Postby CRACKERS » Thu Mar 09, 2017 3:13 pm

So I am back! Well unsurprisingly things are not going well! My neighbour came round a few weeks ago with a document from there other neighbour which says we are responsible for the boundary, but our deeds and my neighbours deeds do not say this, and to be honest it is of no importance to me... I said to him that may well be the case but is not really of any relevance as the height on there side has been altered after the properties were built, and a wall should have been built within the boundary of there property at that time to retain the raised garden, that it was not OK that a wall was not built and that our property has been encroached upon and used to retain theres.... and that they need to build a wall.
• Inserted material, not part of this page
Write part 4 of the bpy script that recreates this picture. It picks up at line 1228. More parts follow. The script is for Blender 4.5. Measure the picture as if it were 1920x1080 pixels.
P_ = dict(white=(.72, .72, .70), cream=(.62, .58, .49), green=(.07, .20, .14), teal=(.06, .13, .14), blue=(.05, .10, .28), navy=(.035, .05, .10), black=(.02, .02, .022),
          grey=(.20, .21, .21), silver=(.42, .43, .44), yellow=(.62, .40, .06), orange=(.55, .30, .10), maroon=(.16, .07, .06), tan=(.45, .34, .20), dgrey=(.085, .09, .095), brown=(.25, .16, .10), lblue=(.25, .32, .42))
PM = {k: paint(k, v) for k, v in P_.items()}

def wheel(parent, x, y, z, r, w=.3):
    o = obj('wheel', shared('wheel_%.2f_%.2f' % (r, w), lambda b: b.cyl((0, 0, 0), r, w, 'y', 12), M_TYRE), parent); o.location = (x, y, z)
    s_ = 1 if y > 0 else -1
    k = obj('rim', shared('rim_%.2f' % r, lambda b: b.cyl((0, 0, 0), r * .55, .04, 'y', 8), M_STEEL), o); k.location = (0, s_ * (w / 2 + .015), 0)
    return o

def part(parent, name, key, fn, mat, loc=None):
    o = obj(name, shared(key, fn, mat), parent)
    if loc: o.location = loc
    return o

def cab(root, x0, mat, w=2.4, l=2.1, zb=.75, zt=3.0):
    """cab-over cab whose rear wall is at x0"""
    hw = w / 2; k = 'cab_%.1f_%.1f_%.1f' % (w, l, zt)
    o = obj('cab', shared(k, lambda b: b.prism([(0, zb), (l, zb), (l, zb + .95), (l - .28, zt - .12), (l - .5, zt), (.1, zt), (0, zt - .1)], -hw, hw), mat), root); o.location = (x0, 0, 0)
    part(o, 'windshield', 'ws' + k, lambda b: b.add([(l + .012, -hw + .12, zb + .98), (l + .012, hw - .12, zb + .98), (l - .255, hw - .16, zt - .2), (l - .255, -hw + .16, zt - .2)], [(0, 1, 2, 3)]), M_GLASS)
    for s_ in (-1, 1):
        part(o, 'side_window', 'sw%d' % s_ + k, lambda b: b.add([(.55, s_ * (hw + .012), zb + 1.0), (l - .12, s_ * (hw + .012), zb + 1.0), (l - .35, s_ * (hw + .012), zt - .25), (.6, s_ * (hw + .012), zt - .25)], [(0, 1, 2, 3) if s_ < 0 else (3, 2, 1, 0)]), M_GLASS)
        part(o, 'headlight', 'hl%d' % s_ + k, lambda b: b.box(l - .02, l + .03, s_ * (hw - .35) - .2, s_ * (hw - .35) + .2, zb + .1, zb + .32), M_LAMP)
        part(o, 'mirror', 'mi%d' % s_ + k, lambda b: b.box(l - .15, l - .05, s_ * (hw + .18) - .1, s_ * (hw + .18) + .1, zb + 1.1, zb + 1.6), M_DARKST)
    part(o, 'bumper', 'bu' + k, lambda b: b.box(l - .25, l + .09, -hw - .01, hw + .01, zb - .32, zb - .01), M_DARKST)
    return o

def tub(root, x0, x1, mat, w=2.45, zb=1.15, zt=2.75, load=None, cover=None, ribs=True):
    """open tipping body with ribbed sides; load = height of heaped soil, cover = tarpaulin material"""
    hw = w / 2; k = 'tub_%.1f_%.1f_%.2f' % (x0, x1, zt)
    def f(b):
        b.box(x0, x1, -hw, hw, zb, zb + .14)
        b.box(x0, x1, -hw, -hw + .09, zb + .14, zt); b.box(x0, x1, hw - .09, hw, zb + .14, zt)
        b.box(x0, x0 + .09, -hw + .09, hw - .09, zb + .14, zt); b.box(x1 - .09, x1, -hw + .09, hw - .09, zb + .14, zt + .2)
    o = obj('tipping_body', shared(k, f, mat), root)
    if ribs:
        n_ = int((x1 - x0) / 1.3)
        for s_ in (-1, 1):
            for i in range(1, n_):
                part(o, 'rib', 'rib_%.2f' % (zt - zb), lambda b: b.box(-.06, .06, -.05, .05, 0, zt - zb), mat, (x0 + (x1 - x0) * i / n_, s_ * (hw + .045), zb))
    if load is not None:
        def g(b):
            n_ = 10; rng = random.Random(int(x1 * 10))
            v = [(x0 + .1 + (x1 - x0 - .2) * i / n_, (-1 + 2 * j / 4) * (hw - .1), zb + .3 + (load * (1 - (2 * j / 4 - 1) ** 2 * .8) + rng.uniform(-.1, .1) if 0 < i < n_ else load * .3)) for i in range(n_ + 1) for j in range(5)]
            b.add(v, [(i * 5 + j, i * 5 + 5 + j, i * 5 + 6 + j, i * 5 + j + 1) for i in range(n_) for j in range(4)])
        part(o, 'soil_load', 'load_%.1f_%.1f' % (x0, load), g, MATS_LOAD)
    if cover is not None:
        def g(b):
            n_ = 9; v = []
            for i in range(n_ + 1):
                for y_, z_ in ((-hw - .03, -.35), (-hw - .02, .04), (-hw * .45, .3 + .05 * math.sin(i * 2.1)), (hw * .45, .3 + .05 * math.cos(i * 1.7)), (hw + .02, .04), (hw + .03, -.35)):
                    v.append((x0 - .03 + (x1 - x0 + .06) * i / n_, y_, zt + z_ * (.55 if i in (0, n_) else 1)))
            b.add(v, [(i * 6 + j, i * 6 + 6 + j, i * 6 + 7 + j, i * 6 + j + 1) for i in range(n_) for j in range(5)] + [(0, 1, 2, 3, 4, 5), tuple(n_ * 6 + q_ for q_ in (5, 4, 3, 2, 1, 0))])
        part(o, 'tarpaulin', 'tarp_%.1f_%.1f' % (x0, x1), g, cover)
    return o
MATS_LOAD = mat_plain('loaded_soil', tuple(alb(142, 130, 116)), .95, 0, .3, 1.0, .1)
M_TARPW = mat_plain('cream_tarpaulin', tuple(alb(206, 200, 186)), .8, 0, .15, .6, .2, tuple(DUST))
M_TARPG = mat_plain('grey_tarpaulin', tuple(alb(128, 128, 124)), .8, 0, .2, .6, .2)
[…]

He left saying he would have to find out more, and that it could get messy.... Well we are having a talk with them sometime this weekend to see what they have found out, and obviously we will go from there as to whether or not solicitors etc need to get involved.. I think they just want to stick up a new fence and leave it all as is....
I have 2 questions
1) If they did erect a fence without rectifying the issues, as we cannot stop them erecting a fence on there property, what is the maximum height fence they could erect, I have read that it is 2metres from the unaltered ground level. In this instance it would be 2 metres from our ground height as ours is the original ground level. Is this the case? If they wanted higher would they have to get Planning Pemission?
2) If the boundary fence is indeed ours does that mean we can remove the iron rail that marks the boundary? This would most likely leave the corrugated iron they have on the other side unsupported... But the rail is leaning in and is quite frankly dangerous as it has ruddy great spikes on it.
Any additional advice gratefully received.